After The Storm9.00pm: After The Storm [official site]

Ryota (Hiroshi Abe) is a man with enough problems to justify the label of midlife crisis. He's trying to cope with the aftermath of his father's death: sorting through his old stuff, looking for things to sell because he's short of cash. He's either working as a private detective or researching the job for a new novel he's writing, depending on who he's talking to. And his relationship with estranged wife Kyoko (Yôko Maki) and son Shingo (Taiyô Yoshizawa) is suffering due to his problems paying child support. Still, with a little help from Ryota's mum (Kirin Kiki), not to mention a gigantic typhoon, some of this may eventually get resolved.

Hirokazu Kore-eda is on a ridiculously successful streak right now, to the extent that I'm now nervous about how much longer he can keep it up for. Maybe this is what it was like living in Japan during the era of Ozu: people just got used to the idea that once every year or two, he'd produce another masterpiece without any apparent effort. Getting used to that as an idea seems like a dangerous thing, because we're all going to be disappointed as hell when he either drops in quality or simply stops making films.

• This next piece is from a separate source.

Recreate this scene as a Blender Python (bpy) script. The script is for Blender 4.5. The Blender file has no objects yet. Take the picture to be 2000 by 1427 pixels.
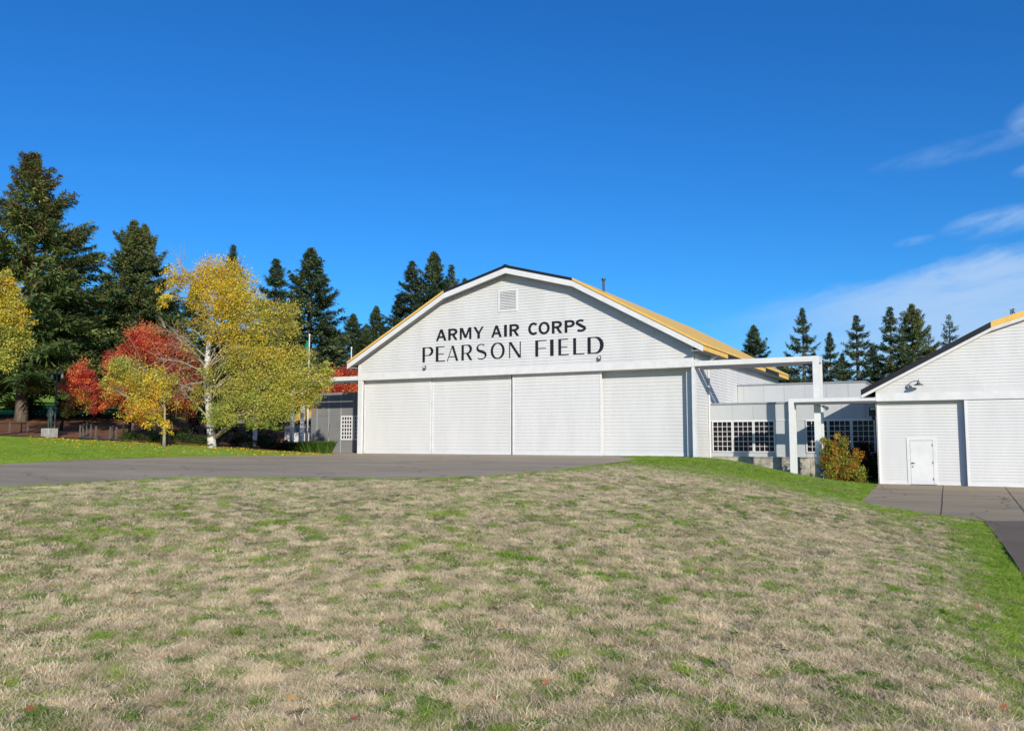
import bpy, math, random
import numpy as np
from mathutils import Vector, Matrix, geometry as mgeo
random.seed(7); rng = np.random.default_rng(11)
R = math.radians
scene = bpy.context.scene

# ------------------------------------------------------------------ camera, sky, sun, exposure
FOC, HOR, CAMZ = 1640.0, 858.0, 1.6          # focal length in photo pixels, horizon row, eye height
YAW = R(28.0)                                 # camera looks 28 deg left of the hangar's depth axis
PITCH = math.atan((HOR - 713.5) / FOC)
cam_d = bpy.data.cameras.new('camera'); cam = bpy.data.objects.new('camera', cam_d)
scene.collection.objects.link(cam); scene.camera = cam
cam_d.sensor_width = 36; cam_d.lens = FOC / 2000 * 36; cam_d.clip_end = 5000; cam_d.clip_start = 0.05
cam.location = (0, 0, CAMZ); cam.rotation_euler = (R(90) + PITCH, 0, YAW)

SA, SB = 0.93, 0.50                           # sun: per metre into the facades light moves SA left and SB down
sun_dir = Vector((SA, -1.0, SB)).normalized()
SUN_EL = math.asin(sun_dir.z); SUN_AZ = math.atan2(sun_dir.x, sun_dir.y)   # clockwise from +Y
sl = bpy.data.lights.new('sun', 'SUN'); sl.energy = 4.7; sl.angle = R(0.53); sl.color = (1.0, 0.93, 0.80)
so = bpy.data.objects.new('sun', sl); scene.collection.objects.link(so)
so.rotation_euler = (-sun_dir).to_track_quat('-Z', 'Y').to_euler()
so.location = (20, -20, 30)

world = bpy.data.worlds.new("World"); scene.world = world; world.use_nodes = True
wt = world.node_tree; wt.nodes.clear()
def N(t, typ, **kw):
    n = t.nodes.new(typ)
    for k, v in kw.items(): setattr(n, k, v)
    return n
def mth(t, op, a, b=None, c=None, clamp=False):
    n = t.nodes.new('ShaderNodeMath'); n.operation = op; n.use_clamp = clamp
    for i, v in enumerate((a, b, c)):
        if v is None: continue
        if isinstance(v, (int, float)): n.inputs[i].default_value = v
        else: t.links.new(v, n.inputs[i])
    return n.outputs[0]
def mixc(t, f, a, b, blend='MIX'):
    n = t.nodes.new('ShaderNodeMix'); n.data_type = 'RGBA'; n.blend_type = blend
    for s, v in ((n.inputs[0], f), (n.inputs[6], a), (n.inputs[7], b)):
        if isinstance(v, (int, float)): s.default_value = v
        elif isinstance(v, tuple): s.default_value = (*v, 1) if len(v) == 3 else v
        else: t.links.new(v, s)
    return n.outputs[2]
sky = N(wt, 'ShaderNodeTexSky', sky_type='NISHITA', sun_disc=False)
sky.sun_elevation = SUN_EL; sky.sun_rotation = SUN_AZ
sky.air_density = 1.0; sky.dust_density = 0.25; sky.ozone_density = 2.6; sky.altitude = 0
hs = N(wt, 'ShaderNodeHueSaturation'); hs.inputs['Saturation'].default_value = 1.22; hs.inputs['Hue'].default_value = 0.498
wt.links.new(sky.outputs[0], hs.inputs['Color'])
gen = N(wt, 'ShaderNodeTexCoord').outputs['Generated']
sep = N(wt, 'ShaderNodeSeparateXYZ'); wt.links.new(gen, sep.inputs[0])
az = mth(wt, 'ARCTAN2', sep.outputs[0], sep.outputs[1])          # radians clockwise from +Y
el = mth(wt, 'ARCSINE', sep.outputs[2])
# cirrus: noise stretched along the horizon, confined to the low sky on the north-east side
comb = N(wt, 'ShaderNodeCombineXYZ')
shear = mth(wt, 'SUBTRACT', el, mth(wt, 'MULTIPLY', az, 0.16))
wt.links.new(mth(wt, 'MULTIPLY', az, 6.0), comb.inputs[0]); wt.links.new(mth(wt, 'MULTIPLY', shear, 26.0), comb.inputs[1])
nz = N(wt, 'ShaderNodeTexNoise'); nz.inputs['Scale'].default_value = 1.0; nz.inputs['Detail'].default_value = 9; nz.inputs['Roughness'].default_value = 0.6
nz.inputs['Distortion'].default_value = 0.5
wt.links.new(comb.outputs[0], nz.inputs['Vector'])
def sstep(t, v, a, b):
    n = t.nodes.new('ShaderNodeMapRange'); n.interpolation_type = 'SMOOTHSTEP'
    n.inputs[1].default_value = a; n.inputs[2].default_value = b; n.inputs[3].default_value = 0; n.inputs[4].default_value = 1
    t.links.new(v, n.inputs[0]); return n.outputs[0]
comb2 = N(wt, 'ShaderNodeCombineXYZ')
shear2 = mth(wt, 'SUBTRACT', el, mth(wt, 'MULTIPLY', az, 0.20))
wt.links.new(mth(wt, 'MULTIPLY', az, 14.0), comb2.inputs[0]); wt.links.new(mth(wt, 'MULTIPLY', shear2, 40.0), comb2.inputs[1]); comb2.inputs[2].default_value = 5.3
nz2 = N(wt, 'ShaderNodeTexNoise'); nz2.inputs['Scale'].default_value = 1.0; nz2.inputs['Detail'].default_value = 8; nz2.inputs['Roughness'].default_value = 0.62
wt.links.new(comb2.outputs[0], nz2.inputs['Vector'])
bank = mth(wt, 'MULTIPLY', sstep(wt, az, -0.30, 0.0), mth(wt, 'SUBTRACT', 1.0, sstep(wt, mth(wt, 'ADD', shear, mth(wt, 'MULTIPLY', mth(wt, 'SUBTRACT', nz2.outputs[0], 0.5), 0.05)), 0.166, 0.196)))
bankn = mth(wt, 'MULTIPLY', bank, sstep(wt, nz.outputs[0], 0.08, 0.56))
def wisp_at(a0, e0, wa, we):
    da = mth(wt, 'DIVIDE', mth(wt, 'SUBTRACT', az, a0), wa)
    de = mth(wt, 'DIVIDE', mth(wt, 'SUBTRACT', mth(wt, 'SUBTRACT', el, e0), mth(wt, 'MULTIPLY', mth(wt, 'SUBTRACT', az, a0), 0.10)), we)
    d2 = mth(wt, 'ADD', mth(wt, 'MULTIPLY', da, da), mth(wt, 'MULTIPLY', de, de))
    return mth(wt, 'SUBTRACT', 1.0, sstep(wt, d2, 0.0, 1.0))
w1 = wisp_at(0.092, 0.318, 0.042, 0.026); w2 = wisp_at(0.042, 0.222, 0.060, 0.018); w3 = wisp_at(0.09, 0.272, 0.035, 0.010)
w5 = mth(wt, 'MULTIPLY', wisp_at(0.02, 0.300, 0.11, 0.014), 0.4)
w4 = wisp_at(-0.035, 0.212, 0.025, 0.006)
wisp = mth(wt, 'MULTIPLY', mth(wt, 'MAXIMUM', mth(wt, 'MAXIMUM', w1, w2), mth(wt, 'MAXIMUM', mth(wt, 'MAXIMUM', w3, w5), w4)), sstep(wt, nz2.outputs[0], 0.30, 0.80))
cl = mth(wt, 'MAXIMUM', mth(wt, 'MULTIPLY', bankn, 0.80), mth(wt, 'MULTIPLY', wisp, 0.62), clamp=True)
SKYGAIN = 1.0
deep = mixc(wt, 1.0, hs.outputs[0], (0.31, 0.885, 1.45), 'MULTIPLY')
skyc = mixc(wt, cl, deep, (4.6, 6.5, 9.2))
bg = N(wt, 'ShaderNodeBackground'); bg.inputs[1].default_value = 0.10
wo = N(wt, 'ShaderNodeOutputWorld')
wt.links.new(skyc, bg.inputs[0]); wt.links.new(bg.outputs[0], wo.inputs[0])
vs = scene.view_settings; vs.view_transform = 'Standard'; vs.look = 'None'; vs.gamma = 1; vs.use_curve_mapping = False
vs.exposure = 0.0
scene.cycles.max_bounces = 6; scene.cycles.transparent_max_bounces = 8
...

But in the meantime, this is another great film from Kore-eda. Compared against his recent work, this has a much more straightforward story: there are a number of subplots which are both set up and completed by the halfway point, clearing the decks for the long dark night of the soul that coincides with the arrival of the typhoon. As ever, there's no melodrama in his family arguments, just a meticulously observed study of how people who love each other get over their differences. His wit, warmth and humanity are all there in abundance, as well as many of his regular actors, including Kirin Kiki and Hiroshi Abe reprising their mother and son relationship from 2008's Still Walking. The ecstatic response to Kore-eda coming on stage after this screening confirms something we sort of knew all along: this festival loves him, and with good reason.